Wednesday, July 11, 2018

Asylum and the Rule of Law

The rule of law occupies a central position in our public discourse concerning the problems at our southern border.  The right cheers the harsh (not to say savage) enforcement practices adopted by the Trump administration as restoring the rule of law to US immigration policies.  But it is not at all clear that this position is sustainable.  Indeed, perhaps current practices are the real insult to the rule of law.
     It is important to recognize that people enter the US “illegally” in a number of ways.  Some sneak across the Rio Grande or some other border with no intention of seeking any sort of legal status; certainly, this is “illegal.”  Others come in on temporary visas but plan to request asylum once they are in the country.  And some come through official ports of entry where they present themselves to officials and request asylum; they are not doing anything illegal at all, and neither are those who enter with temporary visas but later request asylum.  
     US Citizenship and Immigration Services (USCIS) makes it very clear that you must be physically present in the United States to request asylum.  And seeking asylum is exactly what many of the people who are being so harshly treated at our border are doing.  These people are not criminals, and USCIS says that “asylum applicants are rarely detained by U.S. Immigration and Customs Enforcement (ICE).”  
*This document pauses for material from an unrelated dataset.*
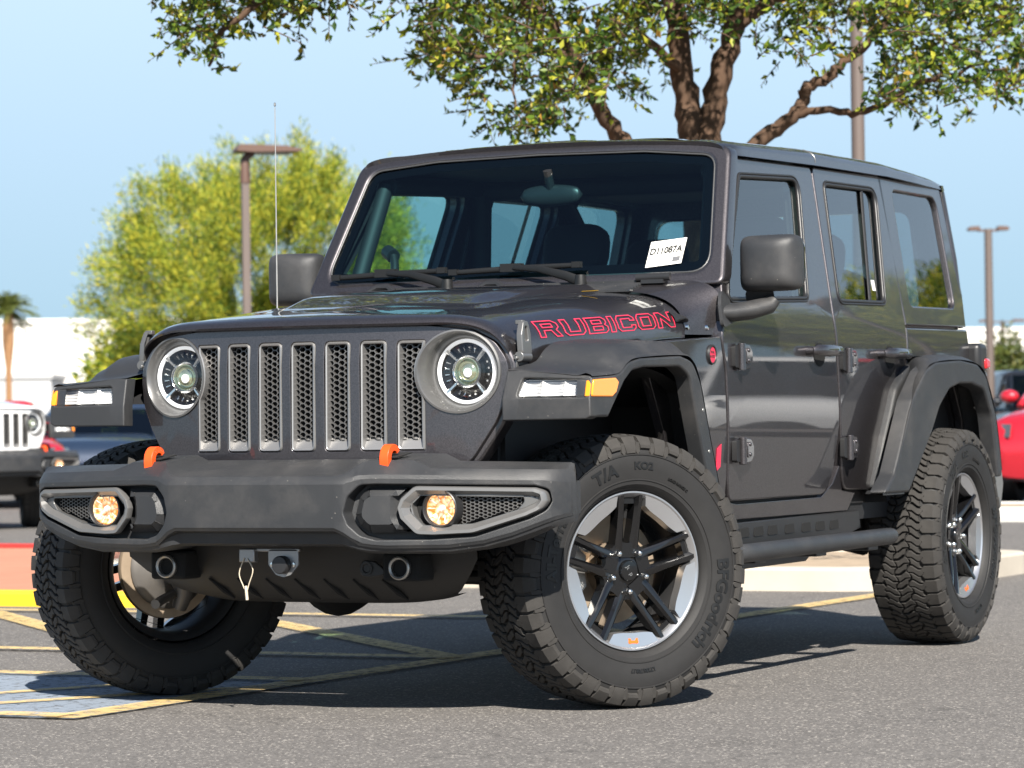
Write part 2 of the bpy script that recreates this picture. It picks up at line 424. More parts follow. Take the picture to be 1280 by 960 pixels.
def tyre_meshes():
    carc = MB()
    prof = [(.2425, -.098), (.2445, -.110), (.250, -.1215), (.275, -.134), (.310, -.1415), (.345, -.141), (.372, -.135), (.392, -.126), (.4005, -.110), (.4015, -.06), (.4025, 0),
            (.4015, .06), (.4005, .110), (.392, .126), (.372, .135), (.345, .141), (.310, .1415), (.275, .134), (.262, .1325), (.259, .1290), (.250, .1215), (.2445, .110), (.2425, .098)]
    carc.lathe(prof, 96, wl)
    for rr, ww in ((.352, .1405), (.276, .1345)):      # thin moulding rings on both walls
        for s in (1, -1): carc.lathe([(rr-.003, s*(ww-.001)), (rr-.0015, s*(ww+.0022)), (rr+.0015, s*(ww+.0022)), (rr+.003, s*(ww-.001))], 96, wl)
    tr = MB(); N = 44; C = 2*math.pi/N
    crown = lambda w_: TR-.010*(abs(w_)/.12)**2.4
    def block(poly, rb):
        # poly in (t pitches, w metres)
        P = [(t*C*TR, w_) for t, w_ in poly]
        for k in (0,):
            a = offset(P, -.0030); b = offset(P, -.0045)
        n = len(P)
        lo = [wp(u/TR, rb, w_) for u, w_ in a]; mid = [wp(u/TR, crown(w_)-.0022, w_) for u, w_ in a]; hi = [wp(u/TR, crown(w_), w_) for u, w_ in b]
        f = [(i, (i+1) % n, n+(i+1) % n, n+i) for i in range(n)]+[(n+i, n+(i+1) % n, 2*n+(i+1) % n, 2*n+i) for i in range(n)]+[tuple(range(2*n, 3*n))]
        tr.add(lo+mid+hi, f)
    rr_ = random.Random(3)
    zz = [0, .011, .004, -.009, -.003]
    def zig(t, ph): # zigzag displacement of rib boundaries (metres)
        x = (t*2+ph) % 2
        return .0050*(1-2*abs(x-1)) + .0035*math.copysign(1, math.sin(2*math.pi*(t+ph*.37)))
    bounds = [-.078, -.026, .026, .078]
    for k in range(N):
        for c in range(3):
            w0, w1 = bounds[c], bounds[c+1]; off = (0, .5, .12)[c]+.0
            ph0, ph1 = c*.7, (c+1)*.7
            sl_ = .42 if c != 1 else -.42
            def tb(t, q): # transverse boundary: S-shaped step
                return t+sl_*((q-.5) if abs(q-.5) > .2 else (q-.5)*2.2)*.7
            for half in (0, 1):
                t0, t1 = k+off+half*.5, k+off+half*.5+.5
                if half == 1: t1 -= .04
                else: t0 += .04*(c == 1)
                poly = []
                for q in (0, .3, .5, .7, 1): poly.append((tb(t0, q), w0+(w1-w0)*q))
                for q in (.33, .66): t = tb(t0, 1)+(tb(t1, 1)-tb(t0, 1))*q; poly.append((t, w1))
                for q in (1, .7, .5, .3, 0): poly.append((tb(t1, q), w0+(w1-w0)*q))
                for q in (.33, .66): t = tb(t1, 0)+(tb(t0, 0)-tb(t1, 0))*q; poly.append((t, w0))
                poly = [(t, w_+(zig(t, ph0) if i_ in (0, 11, 12, 13) else zig(t, ph1) if i_ in (4, 5, 6, 7) else 0)) for i_, (t, w_) in enumerate(poly)]
                block(poly, .4005)
        for s in (1, -1):      # shoulder lugs that wrap on to the wall
            long_ = k % 2
            t0 = k+.08+(.3 if s < 0 else 0); t1 = t0+.80
            st = .035*(1 if long_ else -1)
            inn = .080
            top = [(t0, inn+.004), (t0+.22, inn-.006), (t0+.43, inn+.006), (t0+.66, inn-.004), (t1, inn+.006)]
            rowsT = []
            for w_, rad, i0, i1 in ((None, None, 0, 0), (.108, None, .0, .0), (.1225, .4065, .0, .0), (.1365, .392, .02, .02), (.1435, .372 if long_ else .381, .05, .05), (.1440, .357 if long_ else .372, .10, .10)):
                row = []
                for i in range(5):
                    t = t0+i0+(t1-t0-i0-i1)*i/4
                    if w_ is None: ww = top[i][1]; r_ = crown(ww)
                    else: ww = w_; r_ = crown(ww) if rad is None else rad
                    if w_ and .1 < w_ < .13: ww += .004*long_
                    # a step in the lug's trailing half, as the sipes cut it
                    row.append((t, ww, r_))
                rowsT.append(row)
            V = []; F = []
            for row in rowsT:
                for t, ww, r_ in row: V.append(wp(t*C, r_, s*ww))
            m = 5
            for a in range(len(rowsT)-1):
                for b in range(m-1): F.append((a*m+b, a*m+b+1, (a+1)*m+b+1, (a+1)*m+b))
            # skirts down to the carcass
            n0 = len(V)
            border = [(a, 0) for a in range(len(rowsT))]+[(len(rowsT)-1, b) for b in range(1, m)]+[(a, m-1) for a in range(len(rowsT)-2, -1, -1)]+[(0, b) for b in range(m-2, 0, -1)]
            for a, b in border:
                t, ww, r_ = rowsT[a][b]
                tq = t + (-.03 if b == 0 else .03 if b == m-1 else 0)
                V.append(wp(tq*C, r_-(.014 if a < 3 else .006), s*(ww-(0 if a < 3 else .009))))
            for i in range(len(border)):
                j = (i+1) % len(border); (a, b), (a2, b2) = border[i], border[j]
                F.append((a*m+b, n0+i, n0+j, a2*m+b2))
            tr.add(V, F)
            # raised sipe ridge and biter on the wall between lugs
            tm = t1+.07
            V = [wp((tm-.10)*C, .388, s*.1375), wp((tm+.10)*C, .388, s*.1375), wp((tm+.16)*C, .362, s*.1425), wp((tm+.03)*C, .352, s*.1435), wp((tm-.12)*C, .362, s*.1425)]
            V += [wp((tm-.13)*C, .390, s*.128), wp((tm+.13)*C, .390, s*.128), wp((tm+.20)*C, .360, s*.136), wp((tm+.03)*C, .345, s*.138), wp((tm-.16)*C, .360, s*.136)]
            tr.add(V, [(0, 1, 2, 3, 4)]+[(i, (i+1) % 5, 5+(i+1) % 5, 5+i) for i in range(5)])
    let = []
    def arc_text(s, mid, rad, size, wdt=1.0, ww=.1412):
        t = text_mb(s, size, .0014, font_w=wdt, bold=size*.035)
        def mp(x, y, z):
            r = rad+y; a = mid-x/rad
            wr = ww-max(0, (r-.325))*.03-max(0, (.305-r))*.22
            p = wp(a, r, wr+.0008+z); return p
        let.append(t.map(mp))
    arc_text('BFGoodrich', R(-22), .312, .056, 1.08)
    arc_text('T/A', R(112), .313, .052, 1.15); arc_text('KO2', R(86), .318, .030, 1.2)
    arc_text('All-Terrain', R(163), .313, .050, 1.05)
    arc_text('LT285/70R17', R(-88), .300, .016)
    arc_text('LOAD RANGE C', R(60), .298, .011)
    return carc, tr, let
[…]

     But now, it seems, they are detained, and worse.  Children are seized and sent off to child concentration camps or to parts unknown.  People are deported without any sort of due process, and even without their children.  Camps designed for long-term detentions are being built.  People who are committing no crime—indeed, people fleeing horrific violence, who have come seeking our help—are treated like dangerous criminals and subjected to the harshest punishments.  This is certainly an assault on the rule of law.  And Donald Trump’s constant howling and screeching that these are dangerous criminals—murderers and rapists—come to prey on the people of the United States is just Newspeak, propaganda designed to hide the reality of what is being done.
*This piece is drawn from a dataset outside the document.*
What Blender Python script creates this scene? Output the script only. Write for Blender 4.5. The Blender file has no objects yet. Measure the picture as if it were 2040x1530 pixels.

     But even if there were some merit to the right’s concern about the rule of law, it would not justify what is actually going on at the border.  I know of no legal or moral reasoning that would compel us to behave like savages toward those who break the law.  Many of the people appearing at our southern border seeking help are fleeing starvation, oppression, and horrific violence.  We could be a refuge for these desperate refugees.  We could reform our immigration laws to reduce incentives for illegal entry.  We could acknowledge our complicity in much of the misery the people at the border are fleeing, and seek better political and economic relations with nations to the south.
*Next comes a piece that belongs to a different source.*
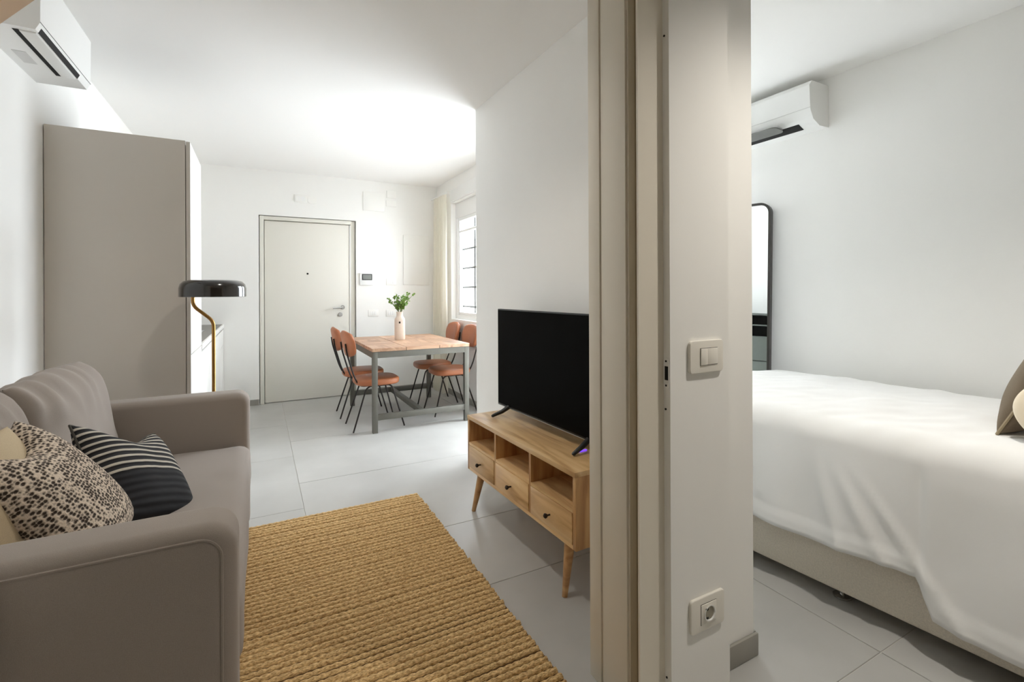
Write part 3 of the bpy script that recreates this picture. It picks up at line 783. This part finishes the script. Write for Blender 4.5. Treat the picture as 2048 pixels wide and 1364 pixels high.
# local: front at x=-.18, back .165 ; y from -.52 (near) to .52 (far)
F0, BK, YA, YB, Z0, Z1 = -.18, .155, -.525, .525, .222, .540
box('top', (F0 - .004, BK, YA, YB, Z1 - .022, Z1), 'hallwood', ts, bev=.002)
box('bottom', (F0, BK, YA + .02, YB - .02, Z0, Z0 + .018), 'hallwood', ts, bev=.001)
box('side', (F0, BK, YA, YA + .020, Z0, Z1 - .022), 'standZ', ts, bev=.001); box('side', (F0, BK, YB - .020, YB, Z0, Z1 - .022), 'standZ', ts, bev=.001)
box('back', (BK - .008, BK, YA + .02, YB - .02, Z0 + .018, Z1 - .022), 'hallwood', ts)
YD = [YA + .02, -.175, .175, YB - .02]
for q in YD[1:3]: box('divider', (F0, BK - .008, q - .008, q + .008, Z0 + .018, Z1 - .022), 'standZ', ts)
SZ = .378
for i in range(3):
    y0 = YD[i] + (0 if i == 0 else .008); y1 = YD[i + 1] - (0 if i == 2 else .008)
    box('shelf', (F0, BK - .008, y0, y1, SZ - .008, SZ + .006), 'hallwood', ts)
    dr = box('drawer', (F0 - .003, BK - .03, y0 + .003, y1 - .003, Z0 + .020, SZ - .010), 'hallwood', ts, bev=.001)
    b = bmesh.new(); lathe(b, [(.004, 0), (.004, .012), (.010, .02), (.011, .026), (.006, .031)], 14)
    bmesh.ops.transform(b, matrix=Matrix.Translation((F0 - .003, (y0 + y1) / 2, .300)) @ Matrix.Rotation(-PI / 2, 4, 'Y'), verts=b.verts)
    obj('knob', b, 'knob', dr)
for sx, sy in ((-1, -1), (-1, 1), (1, -1), (1, 1)):
    x = (F0 + .045) if sx < 0 else (BK - .045); yy = sy * .425
    b = bmesh.new(); tube(b, [(x, yy, Z0), (x + sx * .045, yy + sy * .022, 0.0)], [.024, .0115], 16); obj('leg', b, 'standX', ts)
    for v in ts.children[-1].data.vertices:
        if v.co.z < .012: v.co.z = 0

# ------------------------------------------------------------------ television
tv = thing('television', 'black flat screen television standing on the wooden stand', 'television', (1.315, 2.115, .540), TVR * 1.6)
TW, TZ0, TZ1 = .97, .045, .625
b = bmesh.new(); bx(b, -.012, .012, -TW / 2, TW / 2, TZ0, TZ1, bev=.003); bx(b, .012, .05, -.33, .33, TZ0 + .03, TZ0 + .34, bev=.012); obj('housing', b, 'black', tv)
box('screen', (-.0135, -.0115, -TW / 2 + .007, TW / 2 - .007, TZ0 + .014, TZ1 - .007), 'screen', tv)
box('trim', (-.0138, -.0118, -TW / 2 + .004, TW / 2 - .004, TZ0 + .003, TZ0 + .0055), 'steel', tv)
for sy in (-1, 1):
    b = bmesh.new()
    for sx in (-1, 1):
        tube(b, [(0, sy * .36, TZ0 + .012), (sx * .05, sy * .368, .030), (sx * .108, sy * .378, .010), (sx * .112, sy * .378, .0065)], [.014, .012, .0085, .006], 10)
    obj('foot', b, 'black', tv)
box('indicator_light', (-.05, -.01, -.352, -.345, .001, .006), 'led', tv)  # violet reflection on the glossy foot, made as a glowing strip

# ------------------------------------------------------------------ dining table
dt = thing('dining_table', 'square wooden dining table on a grey iron frame by the window', 'table', (1.36, 4.955, 0), 0)
hx, hy = .465, .610
TT = .762
for sx in (-1, 1):
    for sy in (-1, 1): box('leg', (sx * hx - (.045 if sx > 0 else 0), sx * hx + (0 if sx > 0 else .045), sy * hy - (.045 if sy > 0 else 0), sy * hy + (0 if sy > 0 else .045), 0, TT - .032), 'iron', dt, bev=.0015)
for sy in (-1, 1):
    box('apron', (-hx + .045, hx - .045, sy * hy - (.03 if sy > 0 else 0), sy * hy + (0 if sy > 0 else .03), TT - .087, TT - .032), 'iron', dt)
    box('stretcher', (-hx + .045, hx - .045, sy * (hy - .022) - .016, sy * (hy - .022) + .016, .112, .165), 'iron', dt, bev=.001)
for sx in (-1, 1):
    box('apron', (sx * hx - (.03 if sx > 0 else 0), sx * hx + (0 if sx > 0 else .03), -hy + .045, hy - .045, TT - .087, TT - .032), 'iron', dt)
box('stretcher', (-.022, .022, -hy + .04, hy - .04, .115, .16), 'iron', dt, bev=.001)
# top: a border and inset boards, grain alternating
tx, ty = hx + .006, hy + .006
box('sub_top', (-tx + .004, tx - .004, -ty + .004, ty - .004, TT - .032, TT - .008), 'knob', dt)
xs = [-tx, -tx + .31, tx - .31, tx]; yb = [-ty, -ty + .308, 0, ty - .308, ty]
for i in range(3):
    for j in range(4):
        m_ = 'tabx' if (i + j) % 2 else 'taby'
        box('top_board', (xs[i] + .0022, xs[i + 1] - .0022, yb[j] + .0022, yb[j + 1] - .0022, TT - .030, TT + random.uniform(-.0006, .0006)), m_, dt, bev=.0012, seg=1)

# vase and sprigs
vz = TT + .001
va = thing('ceramic_vase', 'tall cream ceramic bottle vase with a small dark label on the dining table', 'vase', (1.32, 5.03, vz))
b = bmesh.new()
lathe(b, [(0, 0), (.050, 0), (.054, .006), (.055, .03), (.055, .205), (.052, .222), (.040, .240), (.034, .252), (.033, .275), (.036, .296), (.031, .296), (.029, .27), (.030, .25), (0, .245)], 36, cap=False)
obj('body', b, 'ceramic', va)
b = bmesh.new(); a0 = math.atan2(-5.03, -1.32) - .02
for i in range(2):
    pass
q = [[(.0556 * math.cos(a0 + s * .16), .0556 * math.sin(a0 + s * .16), z) for s in (-1, 0, 1)] for z in (.175, .195)]
vv = [[b.verts.new(p) for p in r_] for r_ in q]
for s in range(2): b.faces.new([vv[0][s], vv[0][s + 1], vv[1][s + 1], vv[1][s]])
obj('label_mark', b, 'knob', va)
pl = thing('leafy_sprigs', 'bunch of small green leafy sprigs in the cream vase', 'plant', (1.32, 5.03, vz + .25))
rs = random.Random(4); stems = bmesh.new(); leaves = bmesh.new()
for k in range(24):
    a = rs.uniform(0, 2 * PI); lean = rs.uniform(.02, .115); hh = rs.uniform(.10, .21)
    if k in (0, 1): a, lean, hh = PI * .9 + PI * .1 * k, .12, .15
    if k == 2: a, lean, hh = -.25, .14, .20
    pts = [Vector((.012 * math.cos(a), .012 * math.sin(a), .0)), Vector((.02 * math.cos(a), .02 * math.sin(a), .05)), Vector((lean * .55 * math.cos(a), lean * .55 * math.sin(a), .05 + hh * .5)), Vector((lean * math.cos(a), lean * math.sin(a), .03 + hh))]
    tube(stems, pts, .0016, 5)
    for q_ in range(9):
        t = .45 + .55 * q_ / 8; i = min(2, int(t * 3)); f = t * 3 - i; p = pts[i].lerp(pts[i + 1], f)
        d = Vector((rs.uniform(-1, 1), rs.uniform(-1, 1), rs.uniform(-.3, .8))).normalized(); side = d.cross(Vector((rs.uniform(-1, 1), rs.uniform(-1, 1), rs.uniform(-1, 1)))).normalized()
        up = d.cross(side); l = rs.uniform(.020, .034); wd = l * .45
        c_ = [p, p + d * l * .35 + side * wd + up * .002, p + d * l * .8 + side * wd * .7, p + d * l, p + d * l * .8 - side * wd * .7, p + d * l * .35 - side * wd + up * .002]
        leaves.faces.new([leaves.verts.new(v) for v in c_])
obj('stems', stems, 'stem', pl)
lo = obj('leaves', leaves, 'leaf', pl); lo['kind'] = 'stuff'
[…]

     Or we can build camps and incarcerate people under the cruelest of conditions.  And when this doesn’t stop the flood, which it most likely will not, we can start shooting people at the border.  Perhaps you think this is ridiculous or hysterical; surely we will never sink to that level.  Or perhaps you think this is precisely what is called for.  We have gone a long way down the path of dehumanizing the desperate people at our border.  Perhaps we have already gone too far.